The 31st MEU boarded and seized the Iranian-flagged M/V Touska under blockade authority on April 19, the first amphibious boarding of the war. A division headquarters of the 82nd Airborne is forward in theatre under a named two-star; division headquarters do not deploy to run logistics, they deploy to run a fight. The interceptors and cruise missiles expended here were drawn from stockpiles built around China and Russia, and are not available for the Pacific. American service members are deployed by which outcome the architecture is delivering this month.
The American political system has not had a debate about whether it wants this war and is not being asked to. The administration has not requested authorisation from Congress. The authorisation runs on the 2001 AUMF written for the perpetrators of 9/11 and the 2002 AUMF written for the invasion of Iraq, stretched across a third theatre across two and a half decades. Congress has not held a hearing or filed a senior letter. The ordnance is being expended, the ships kept on station, the casualty figures managed to back pages by an administration that prefers them there. The strategic objectives are derivable from a coalition government's preferences. They have not been disclosed to the people paying for them.

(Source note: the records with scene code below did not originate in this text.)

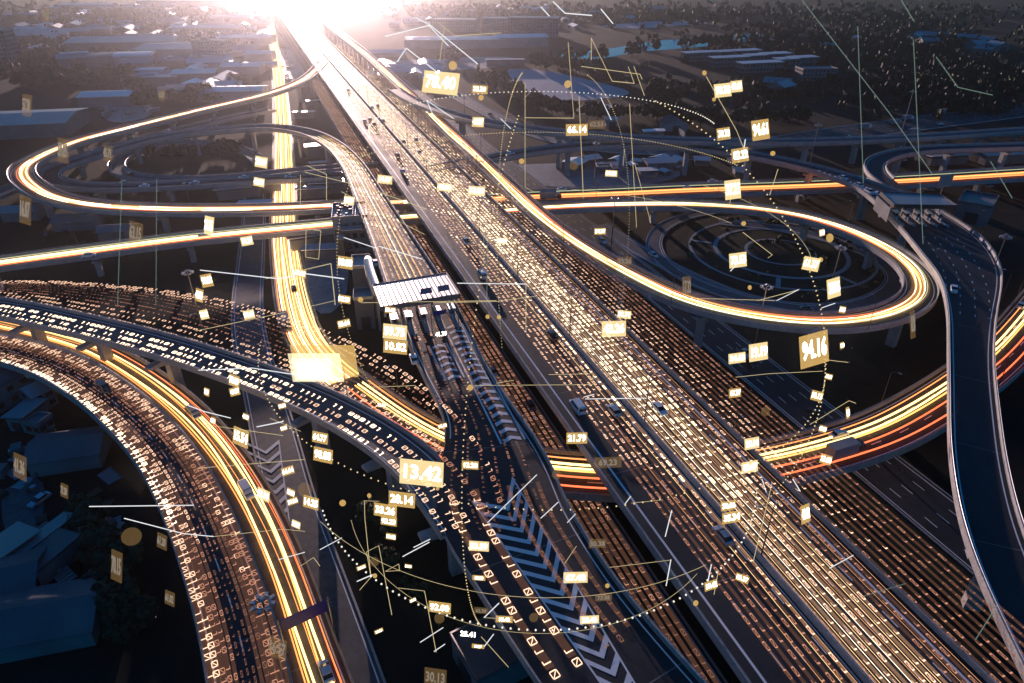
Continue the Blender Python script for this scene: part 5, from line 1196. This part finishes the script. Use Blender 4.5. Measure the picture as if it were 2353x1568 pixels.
# amber plate with stacked see-through emissive plates added to imitate the junction's glow
t = thing('floating_sign', 'amber plate and stacked see-through plates imitating the glow over the bright junction', 'floating sign', on_globe(742, 832, True), 0, 'floating number panels')
k_ = (t.location-Vector((0, 0, CAMZ))).length/F; mb = MB(); mb.box(-66*k_, 74*k_, -.06, .06, -38*k_, 44*k_); mb.build('plate', 'panel', t)
for j_, (a_, b_, c_, d_) in enumerate(((-74, 40, -50, 24), (-66, 20, -44, 14), (-56, 8, -38, 6), (-46, -4, -32, -2))):
    mb = MB(); mb.box(a_*k_, b_*k_, -.2-.3*j_, -.1-.3*j_, c_*k_, d_*k_); mb.build('plate', 'burst_glow', t)
# polylines of light
LINES = [('w', [(885, 83), (985, 58), (1030, 105)]), ('w', [(952, 40), (985, 55), (1098, 147)]), ('w', [(912, 142), (933, 110), (1010, 170)]), ('g', [(1010, 142), (1020, 62)]), ('g', [(1005, 50), (1045, 82), (1150, 75)]), ('w', [(1242, 15), (1262, 37)]), ('w', [(1270, 3), (1298, 30), (1360, 35)]), ('w', [(1380, 20), (1408, 54)]), ('g', [(1305, 97), (1318, 270)]), ('g', [(1358, 137), (1358, 87), (1406, 186), (1457, 191), (1443, 153)]), ('g', [(1456, 152), (1480, 219)]), ('g', [(1335, 152), (1470, 170), (1475, 182)]), ('w', [(1380, 224), (1404, 275)]), ('g', [(1330, 222), (1340, 455)]), ('g', [(1446, 238), (1462, 522)]), ('g', [(1458, 376), (1495, 512)]), ('w', [(980, 230), (993, 260)]), ('w', [(983, 232), (1042, 272)]), ('w', [(1150, 272), (1173, 295)]), ('g', [(1205, 270), (1318, 271)]), ('g', [(1206, 190), (1206, 430), (1225, 440)]), ('g', [(1622, 175), (1692, 300), (1712, 350)]), ('w', [(1712, 320), (1708, 345)]), ('g', [(1787, 388), (1768, 447)]), ('g', [(1680, 440), (1676, 470)]), ('g', [(1740, 690), (1835, 665)]), ('w', [(1784, 690), (1834, 665)]), ('w', [(1887, 707), (1918, 696)]), ('g', [(1568, 684), (1780, 690)]), ('g', [(1706, 533), (1774, 585), (1764, 592)]), ('w', [(1702, 597), (1678, 622)]), ('g', [(1690, 866), (1765, 858), (1890, 852)]), ('g', [(1897, 826), (1948, 832)]), ('g', [(1860, 975), (1950, 920), (1966, 926)]), ('w', [(1344, 916), (1488, 914)]), ('g', [(1260, 860), (1362, 858), (1362, 878)]), ('w', [(1340, 912), (1365, 905)]), ('g', [(955, 885), (830, 890)]), ('g', [(1140, 880), (1180, 873)]), ('g', [(1090, 885), (1362, 883)]), ('w', [(1050, 650), (1210, 652)]), ('g', [(1208, 652), (1208, 760)]), ('g', [(995, 695), (1140, 692), (1230, 680)]), ('g', [(830, 695), (1140, 690)]), ('w', [(870, 565), (970, 595)]), ('g', [(784, 440), (975, 538)]), ('w', [(790, 545), (865, 570)]), ('g', [(700, 395), (840, 430), (980, 480)]), ('w', [(460, 620), (640, 640), (700, 628), (790, 640)]), ('g', [(450, 760), (640, 720), (770, 690)]), ('g', [(610, 640), (760, 605), (770, 700)]), ('g', [(702, 590), (732, 595), (737, 530), (703, 525), (702, 590)]), ('g', [(690, 480), (690, 400)]), ('g', [(750, 460), (750, 400), (705, 380)]), ('w', [(455, 850), (580, 845), (690, 862)]), ('w', [(430, 930), (470, 945), (530, 960)]), ('g', [(470, 975), (650, 1000)]), ('w', [(590, 980), (650, 968)]), ('g', [(620, 960), (690, 990)]), ('g', [(455, 1075), (700, 1055)]), ('w', [(205, 1163), (445, 1160)]), ('w', [(285, 1190), (420, 1225), (490, 1232)]), ('g', [(490, 1232), (650, 1215), (700, 1220)]), ('w', [(640, 1285), (700, 1268)]), ('w', [(735, 1262), (785, 1235)]), ('g', [(690, 1300), (720, 1280), (735, 1300)]), ('g', [(837, 1150), (838, 1190), (852, 1325), (826, 1355)]), ('g', [(837, 1150), (872, 1151)]), ('w', [(820, 1335), (855, 1320)]), ('g', [(870, 1253), (842, 1267), (852, 1325)]), ('g', [(870, 1253), (900, 1412)]), ('g', [(885, 1312), (916, 1295), (918, 1310), (885, 1312)]), ('g', [(915, 1350), (975, 1357), (1002, 1498)]), ('w', [(997, 1496), (1022, 1479)]), ('w', [(965, 1475), (1018, 1441)]), ('w', [(950, 1257), (988, 1238)]), ('w', [(925, 1278), (986, 1245)]), ('w', [(1112, 1418), (1146, 1385)]), ('g', [(1112, 1418), (1138, 1420)]), ('g', [(1105, 1462), (1168, 1532)]), ('w', [(1112, 1485), (1134, 1456)]), ('w', [(1120, 1200), (1233, 1090)]), ('w', [(1242, 1190), (1282, 1153)]), ('w', [(1303, 1200), (1322, 1180)]), ('g', [(1297, 1294), (1324, 1254)]), ('w', [(1435, 1158), (1449, 1139)]), ('w', [(1528, 1232), (1543, 1172)]), ('g', [(1400, 1303), (1541, 1286)]), ('w', [(1530, 1345), (1541, 1285)]), ('g', [(1450, 1155), (1522, 1148)]), ('g', [(1773, 1110), (1730, 1290)]), ('w', [(1750, 1100), (1760, 1130)]), ('w', [(1821, 1100), (1838, 1128)]), ('g', [(1790, 1220), (1802, 1203), (1808, 1230)]), ('w', [(1905, 1305), (1960, 1275)]), ('g', [(1640, 1365), (1650, 1310)]), ('w', [(1626, 1335), (1634, 1296)]), ('f', [(1842, 0), (2045, 262), (2142, 400)]), ('f', [(1983, 420), (1970, 60)]), ('f', [(2120, 560), (2098, 90)]), ('f', [(2070, 0), (2099, 48)]), ('f', [(2150, 130), (2200, 200), (2280, 218)]), ('f', [(2275, 370), (2325, 455)]), ('f', [(1880, 1400), (2080, 1340)]), ('f', [(2240, 1470), (2290, 1390)]), ('f', [(280, 410), (270, 700)]), ('f', [(360, 410), (358, 700)]), ('f', [(1110, 470), (1112, 610)]), ('f', [(1120, 520), (1118, 700)])]
LN = {'w': 'white', 'g': 'pale gold', 'f': 'faint grey green'}
for st, pl in LINES:
    pts = [on_globe(a, b, st == 'f' or (pl[0][0] % 3 == 0)) for a, b in pl]; o_ = pts[0]
    kk = (pts[0]-Vector((0, 0, CAMZ))).length/F
    mb = MB()
    for a, b in zip(pts[:-1], pts[1:]): mb.tube([a-o_, b-o_], kk*{'w': 1.05, 'g': .6, 'f': .8}[st], 4)
    ob = mb.build('light_line', {'w': 'trace_white', 'g': 'trace_gold', 'f': 'trace_faint'}[st]); ob.location = o_
    tag(ob, f'thin {LN[st]} line of light floating in the air over the interchange', 'light line', f'{LN[st]} floating lines of light')
DISC = [(700, 1125, 16), (848, 1138, 5), (787, 1155, 7), (860, 1290, 10), (861, 1322, 5), (1226, 1418, 10), (1009, 1420, 11), (1758, 945, 10), (1278, 1090, 11), (1080, 890, 7), (1005, 1122, 4), (1120, 727, 5), (1146, 728, 5), (828, 688, 6), (1906, 546, 9), (1885, 596, 5), (1775, 352, 5), (1618, 167, 5), (1640, 228, 4), (1318, 380, 10), (1198, 370, 6), (1097, 280, 14), (1304, 193, 8), (1105, 224, 6), (1040, 150, 9), (1598, 1385, 6), (1722, 660, 5), (1708, 513, 5), (302, 1232, 18), (1395, 1345, 5)]
for x_, y_, r_ in DISC:
    p_ = on_globe(x_, y_, False); kk = (p_-Vector((0, 0, CAMZ))).length/F*r_; mb = MB()
    mb.tube([(0, -.04, 0), (0, .04, 0)], kk, 18); ob = mb.build('glow_disc', 'panel_faint' if r_ > 9 else 'panel'); ob.location = p_; ob.rotation_euler = (math.radians(-25), 0, R.uniform(-.5, .5))
    tag(ob, 'small round amber disc of light floating over the interchange', 'light disc', 'floating amber discs')

# ------------------------------------------------------------------ air
hz = MB(); hz.box(-GX-40, GX+40, GY0-40, GY1+40, -1.5, 101.5); ho = hz.build('haze', 'ground')
hm = bpy.data.materials.new('haze'); hm.use_nodes = True; t_ = hm.node_tree; t_.nodes.remove(t_.nodes['Principled BSDF'])
pv = t_.nodes.new('ShaderNodeVolumePrincipled'); pv.inputs['Color'].default_value = (.92, .93, 1, 1); pv.inputs['Density'].default_value = HAZE_D
pv.inputs['Anisotropy'].default_value = HAZE_G
t_.links.new(pv.outputs[0], t_.nodes['Material Output'].inputs['Volume']); ho.data.materials[0] = hm; tag(ho, None, None, None, 'stuff')
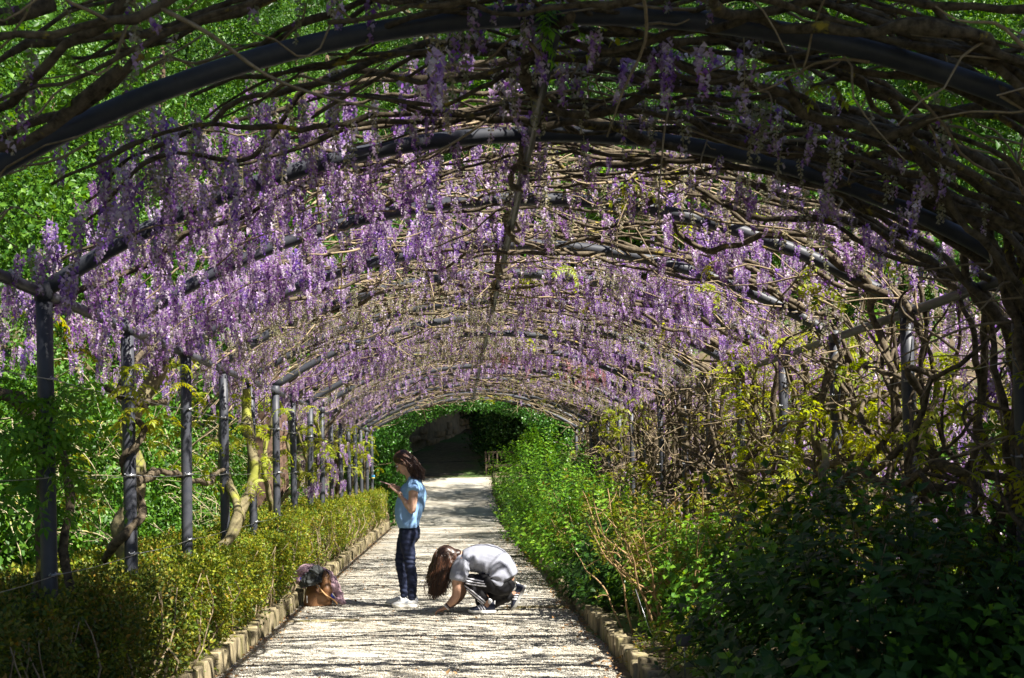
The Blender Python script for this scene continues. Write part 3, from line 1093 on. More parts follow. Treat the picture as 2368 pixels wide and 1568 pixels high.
# heavy bunches on the near left of the vault
for (cx_, cy_, n_, sx_, sy_) in ((-1.25, 6.5, 90, .28, .3), (-.55, 6.9, 100, .3, .35), (-2.0, 6.9, 90, .35, .3), (.4, 6.8, 16, .3, .3), (1.9, 6.8, 22, .5, .4), (.5, 5.05, 12, .3, .12)):
    for q in range(n_):
        x = cx_ + rng.normal(0, sx_ * 1.15)
        put((x, cy_ + rng.normal(0, sy_), float(vault(x)) + rng.uniform(-.1, .36)), 0 if rng.random() < .6 else 1)
# left eave curtains
for q in range(300):
    y = Y0 + rng.uniform(.7, 22) ** 1.0
    y = Y0 + .9 + 20 * rng.random() ** 1.3
    x = XL - rng.uniform(-.25, .75)
    put((x, y, 2.5 - max(0, XL - x) * .3 + rng.uniform(-.05, .3)), 0 if rng.random() < .5 else 1)
# low clusters by the far left posts
for (cx_, cy_, cz_, n_) in ((-1.95, 19.2, 1.75, 16), (-1.9, 17.6, 1.5, 10), (-2.1, 21.5, 1.35, 10), (-2.3, 18.6, 1.0, 8), (-1.8, 23, 2.0, 8)):
    for q in range(n_): put((cx_ + rng.normal(0, .12), cy_ + rng.normal(0, .3), cz_ + rng.normal(0, .15)), 0)
# right outer wall
for q in range(3600):
    y = Y0 + .3 + 24 * rng.random() ** 1.2
    x = XR + rng.uniform(.1, 1.5) ** 1.0
    z = rng.uniform(.55, 2.75)
    if noise.noise(Vector((y * .8, z * 1.2, x))) < -.2: continue
    put((x, y, z), 0 if rng.random() < .62 else 1)
RP = np.array(RP)
RT = np.array(RT)
order = np.argsort(RP[:, 1])
# the nearest 300 racemes are parts of their own
side_of = np.where(RP[:, 0] > XC + .2, 1, -1)
k_of = np.clip(np.round((RP[:, 1] - Y0) / DY), 0, NA - 1).astype(int)
inview = (np.abs(RP[:, 0] / RP[:, 1] + .0) < .6) & (RP[:, 1] > 4.6) & (RP[:, 0] / RP[:, 1] > -.37) & (RP[:, 0] / RP[:, 1] < .46)
ind, cnt = set(), 0
for i in order:
    if not inview[i]: continue
    ind.add(int(i)); cnt += 1
    if cnt >= 290: break
SETS = (RAC_FULL, RAC_HALF, RAC_SPENT, RAC_PINK)


def key_of(i):
    s, k = int(side_of[i]), int(k_of[i])
    return (s, k) if (s, k) in VR else (1, k)


rest = {}
for i in range(len(RP)):
    if i in ind:
        v = VR[key_of(i)]
        ms = SETS[RT[i]]
        o = link('flower_cluster', ms[rng.integers(0, len(ms))], v)
        o.location = Vector(RP[i]) - v.location
        o.rotation_euler = (rng.normal(0, .12), rng.normal(0, .12), rng.uniform(0, 6.28))
        o.scale = [rng.uniform(.8, 1.25)] * 3
    else:
        rest.setdefault((key_of(i), int(RT[i])), []).append(i)
for (key, t), idx in rest.items():
    v = VR[key]
    P = RP[idx] - np.array(v.location)
    scatter('flower_clusters', SETS[t], P, rand_rot(len(idx), .12), rng.uniform(.5, 1.2, len(idx)), v)

# --- young leaves
def leaves(key, pts, srcs, scl=(.6, 1.12), name='young_leaves'):
    v = VR[key]
    scatter(name, srcs, np.asarray(pts) - np.array(v.location), rand_rot(len(pts), .5), rng.uniform(*scl, len(pts)), v)


for k in range(NA):
    pts = []
    n = (110 if k < 3 else (180 if k < 6 else 75)) if k < 12 else 25
    for q in range(n):          # right wall
        y = Y0 + k * DY + rng.uniform(0, DY)
        z = rng.uniform(.35, 2.6)
        if noise.noise(Vector((y * .7, z * .9, 5.5))) < -.05: continue
        pts.append((XR + rng.uniform(-.25, .55), y, z))
    for q in range(5):
        x = rng.uniform(XC, XR)
        pts.append((x, Y0 + k * DY + rng.uniform(0, DY), float(vault(x)) + rng.uniform(-.1, .25)))
    leaves((1, k), pts, PIN_Y)
    pts = []
    for q in range(7 if k > 0 else 26):
        x = rng.uniform(XL - .6, XR + .6)
        pts.append((x, Y0 + k * DY + rng.uniform(0, DY), float(vault(x)) + rng.uniform(.15, .6)))
    leaves((1, k), pts, PIN_G, name='green_leaves')
    if k == 0:
        leaves((1, 0), [(x, rng.uniform(3.9, 5.2), float(vault(x)) + rng.uniform(.0, .5)) for x in rng.uniform(-2.6, 3.2, 34)], PIN_G, name='green_leaves')
    if k > 0:
        pts = [(XL + rng.normal(0, .2), Y0 + k * DY + rng.uniform(0, DY), rng.uniform(1.4, 2.5)) for q in range(9)]
        leaves((-1, k), pts, PIN_Y)
# the near left green tuft on the first post
pts = []
for q in range(32):
    t = rng.random()
    pts.append((XL + .02 + rng.normal(0, .14), Y0 + DY + rng.normal(-.12, .2), 1.3 + .7 * t ** .8 + rng.normal(0, .06)))
leaves((-1, 1), pts, PIN_G, (.8, 1.3), 'green_leaves')

# ------------------------------------------------------------------ hedges on the left
def hedge(name, label, x0, x1, y0, y1, z1, nshell, nfill):
    h = empty(name, ((x0 + x1) / 2, (y0 + y1) / 2, 0), label, 'hedge')
    L = np.array(h.location)

    def surf(n, dark):
        out = []
        while len(out) < n:
            y = rng.uniform(y0, y1)
            zt = z1 + .07 * noise.noise(Vector((y * 1.6, 0, 2))) + .04 * noise.noise(Vector((y * 5, 3, 2)))
            xf = x1 - .03 + .14 * noise.noise(Vector((y * 1.4, 5, 0))) + .07 * noise.noise(Vector((y * 4, 8, 0)))
            if rng.random() < (x1 - x0) / (x1 - x0 + z1):
                x, z = rng.uniform(x0, xf), zt + rng.normal(0, .028)
            else:
                z = zt * rng.uniform(.22, 1.0) ** .8
                x = xf + rng.normal(0, .035) - .12 * max(0, .45 - z)
                if z < .4 and rng.random() < .7: continue
                if noise.noise(Vector((y * 2.6, z * 3.2, 4))) < -.12 and rng.random() < .8: continue
            if dark: x -= abs(rng.normal(0, .14)); z -= abs(rng.normal(0, .14))
            if z < .12: continue
            out.append((x, y, z))
        return np.array(out)
    SF = surf(nshell, 0)
    near_ = (SF[:, 1] < 8.6 + .5 * np.sin(SF[:, 0] * 5)) & (rng.random(nshell) < .85)  # most shell clumps at the near end take the darker leaf colours
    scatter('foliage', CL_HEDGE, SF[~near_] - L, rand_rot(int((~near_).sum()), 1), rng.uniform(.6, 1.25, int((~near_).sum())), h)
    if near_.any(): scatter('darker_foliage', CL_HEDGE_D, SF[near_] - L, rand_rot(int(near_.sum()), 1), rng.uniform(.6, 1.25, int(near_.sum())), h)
    nt_ = int((y1 - y0) * 34)
    ty_, tx_ = rng.uniform(y0, y1, nt_), rng.uniform(x0, x1, nt_)
    scatter('shoots', SP_HEDGE, np.stack([tx_, ty_, z1 - .05 + .07 * np.sin(ty_ * 2.3 + tx_)], -1) - L, rand_rot(nt_, .35), rng.uniform(.6, 1.3, nt_), h)
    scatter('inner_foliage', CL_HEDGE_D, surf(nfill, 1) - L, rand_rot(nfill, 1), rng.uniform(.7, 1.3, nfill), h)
    g = Geo()
    for q in range(int((y1 - y0) * 26)):
        y = rng.uniform(y0, y1)
        xa = x1 - rng.uniform(-.06, .35)
        a = rng.normal(0, .25)
        P = crom(np.array([[xa - .1, y, .08], [xa - .03 + rng.normal(0, .05), y + a * .3, .3], [xa + rng.normal(0, .06), y + a * .8, .55], [xa + rng.normal(0, .05), y + a, z1]]), .08)
        addtube(g, wobble(P, .012, 8) - L, np.linspace(rng.uniform(.006, .014), .003, len(P)), 5)
    link('stems', g.mesh('stems', M['twig']), h, kind='stuff')
    return h


hedge('clipped_hedge', 'near clipped small-leaved hedge with darker green near end and bronze top below the left posts', -3.0, -1.86, 4.2, 13.9, .80, 3900, 3000)
hedge('clipped_hedge', 'yellow-green clipped hedge beyond the bag running to the tunnel end', -2.75, -1.88, 14.7, 36.5, .93, 4600, 3400)

# ------------------------------------------------------------------ shrubs in the right bed
def shrub(name, label, c, r, srcs, n, n_in, stems=10, stem_mat='twig', cat='shrub', lean=.4, smin=.85, smax=1.5, zmin=.08):
    s = empty(name, (c[0], c[1], .08), label, cat)
    L = np.array(s.location)
    c, r = np.array(c, float), np.array(r, float)
    sd = rng.uniform(0, 50)
    P, Rr = [], []
    tot = n + n_in
    while len(P) < tot:
        d = rng.normal(0, 1, 3)
        d /= np.linalg.norm(d)
        k = 1 + .36 * noise.noise(Vector(d * 2.2) + Vector((sd, 0, 0))) + .26 * noise.noise(Vector(d * 5) + Vector((sd, 9, 0)))
        k *= rng.uniform(.86, 1.04) if len(P) < n else rng.uniform(.35, .85)
        p = c + d * r * k
        if p[2] < zmin: continue
        P.append(p - np.array([0, 0, .12]))
        e = Vector((d[0] * lean * 1.6, d[1] * lean * 1.6, .75 + .3 * d[2])).normalized().to_track_quat('Z', 'Y')
        e = e @ Matrix.Rotation(rng.uniform(0, 6.28), 4, 'Z').to_quaternion()
        Rr.append(e.to_euler()[:])
    scatter('foliage', srcs, np.array(P) - L, np.array(Rr), rng.uniform(smin, smax, tot), s)
    g = Geo()
    for q in range(stems):
        a = rng.uniform(0, 6.28)
        o = np.array([math.cos(a), math.sin(a), 0]) * rng.uniform(.2, .9)
        base = np.array([c[0], c[1], .06]) + rng.normal(0, .08, 3) * np.array([1, 1, 0])
        tip = c + o * r + np.array([0, 0, r[2] * rng.uniform(.2, .9)])
        P_ = crom(np.array([base, base + (tip - base) * .4 + rng.normal(0, .04, 3) + np.array([0, 0, .06]), tip]), .1)
        addtube(g, wobble(P_, .012) - L, np.linspace(rng.uniform(.006, .012), .003, len(P_)), 5)
    link('stems', g.mesh('stems', M[stem_mat]), s, kind='stuff')
    return s


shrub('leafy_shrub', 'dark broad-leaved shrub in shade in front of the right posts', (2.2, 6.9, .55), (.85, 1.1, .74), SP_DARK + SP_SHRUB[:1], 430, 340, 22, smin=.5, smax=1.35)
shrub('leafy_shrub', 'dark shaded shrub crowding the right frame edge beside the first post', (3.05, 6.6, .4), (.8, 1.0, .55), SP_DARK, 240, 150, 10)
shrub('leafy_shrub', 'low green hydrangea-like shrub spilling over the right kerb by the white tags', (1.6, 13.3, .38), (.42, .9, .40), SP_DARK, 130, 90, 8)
shrub('leafy_shrub', 'sunlit green shrub leaning over the right kerb behind the bare stems', (1.75, 17.0, .58), (.82, 1.8, .68), SP_SHRUB + SP_BROWN[:1], 330, 220, 34, 'stem_tan', smin=.55)
shrub('leafy_shrub', 'bright green shrub bulging over the right path edge in mid tunnel', (1.75, 21.6, .68), (.86, 2.4, .75), SP_SHRUB + SP_DARK[:1], 420, 260, 26, 'stem_tan', smin=.55)
shrub('leafy_shrub', 'tall bright green shrub nearing the far tunnel mouth on the right', (1.9, 27.3, .8), (.95, 3.0, .88), SP_SHRUB + SP_DARK[:1], 440, 260, 20, smin=.6)
shrub('leafy_shrub', 'tallest green shrub below the last arches on the right', (2.2, 33.2, 1.1), (1.15, 2.4, 1.25), SP_SHRUB, 400, 200, 14)
shrub('leafy_shrub', 'yellow-green low plant by the right kerb near the dark label', (1.6, 9.4, .12), (.28, .75, .22), SP_BROWN, 60, 20, 3, smin=.5, smax=.8)

# shrub of long bare tan stems with bronze tips: each big stem is a part
sb = empty('bare_stemmed_shrub', (1.85, 10.9, .08), 'upright shrub of long tan bare stems with bronze young leaves on the right bed', 'shrub')
LB = np.array(sb.location)
tips = []
for q in range(46):
    a = rng.uniform(0, 6.28)
    o = np.array([rng.uniform(-.85, .8), rng.uniform(-1.0, 1.6), 0])
    base = np.array([1.85, 10.9, .05]) + np.array([rng.normal(0, .1) + o[0] * .25, rng.normal(0, .18) + o[1] * .4, 0])
    h = rng.uniform(.75, 1.35)
    tip = np.array([1.85, 10.9, 0]) + o + np.array([0, 0, h])
    P = wobble(crom(np.array([base, base + (tip - base) * .35 + np.array([0, 0, .1]), base + (tip - base) * .7 + rng.normal(0, .04, 3), tip]), .08), .012, 7)
    V, f = tube(P - LB, np.linspace(rng.uniform(.007, .014), .004, len(P)), 6)
    link('stem', mesh('stem', V, f, M['stem_tan']), sb)
    tips += [P[-1], P[int(len(P) * .8)], P[int(len(P) * .65)]]
    for _ in range(2):
        F_ = fork(P, rng.uniform(.15, .4), .003)
        F_[:, 2] += np.linspace(0, .12, len(F_))
        V, f = tube(F_ - LB, np.linspace(.005, .002, len(F_)), 4)
        link('side_twig', mesh('side_twig', V, f, M['stem_tan']), sb)
        tips.append(F_[-1])
tips = np.array(tips)
scatter('young_leaves', SP_BROWN, tips - LB - np.array([0, 0, .05]), rand_rot(len(tips), .5), rng.uniform(.45, .95, len(tips)), sb)
shrub('leafy_shrub', 'fresh green undergrowth shrub between the tan bare stems and the pergola posts', (2.15, 11.6, .42), (.55, 1.7, .45), SP_SHRUB, 260, 140, 8)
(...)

The architecture's load-bearing precondition is American deference. Removing it would charge the coalition for each branch it currently runs free. A Congress that holds hearings on the proxy file the way it holds hearings on the nuclear file. An administration that asks whether the strategic objectives are American or allied. A press corps that asks who calibrated the provocation. The coalition's calculations were built around the assumption that those questions would not be asked. The alternative is to keep paying for an architecture not built around American interests, by an ally that has been telling its own constituents for a generation that the United States is something that can be easily maneuvered, and to call the bill a friendship.